Measurements of protons from ($d,p$) reactions on ${\mathrm{Ni}}^{58}$ and ${\mathrm{Ni}}^{60}$ were made with the Aldermaston tandem Van de Graaff and multigap spectrograph. A large number of states of the final nuclei (well over a hundred in each case) were observed and assigned to single-particle states. For the states in the $28<N\le 50$ shell, the results for both energies and degree of filling are compared with pairing theory; the agreement is good.

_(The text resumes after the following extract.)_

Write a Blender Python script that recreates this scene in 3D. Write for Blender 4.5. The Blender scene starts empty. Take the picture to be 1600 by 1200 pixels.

A sufficiently large fraction of the $l=2\mathrm{}$ states are observed to locate the $d_{\frac{5}{2}}$ and $d_{\frac{3}{2}}$ single-particle states at 6.0 and 9.3 MeV, respectively, in ${\mathrm{Ni}}^{59}$, and at 5.0 and 8.4 MeV, respectively, in ${\mathrm{Ni}}^{61}$. A relation between neutron-reduced width ${{\Gamma }_n}^0$ (from neutron experiments) and the stripping spectroscopic factor $S$ is derived and checked experimentally with two levels observed in both experiments; the agreement is satisfactory. Plots of neutron strength function versus energy are obtained containing both neutron and stripping data, and subjected to the requirements of $\Sigma S=1\mathrm{}$ and $\mathrm{width}=2W$ (where $W$ is the depth of the imaginary potential in optical model). The results give the location of the $3s_{\frac{1}{2}}$ states as 7.3 MeV in ${\mathrm{Ni}}^{59}$ and 6.0 MeV in ${\mathrm{Ni}}^{61}$. The distribution of states belonging to each single-particle state is found to have approximately the expected width $2W$ except for the $g_{\frac{9}{2}}$ state in ${\mathrm{Ni}}^{61}$ which is concentrated in a single nuclear level. It is shown that the latter behavior is expected since there are no other positive-parity states expected even nearly within a distance $W$ of the single-particle state. In ${\mathrm{Ni}}^{59}$, the situation is similar except that states are expected and found at a distance $\approx 1.5W$, and these are mixed in weakly.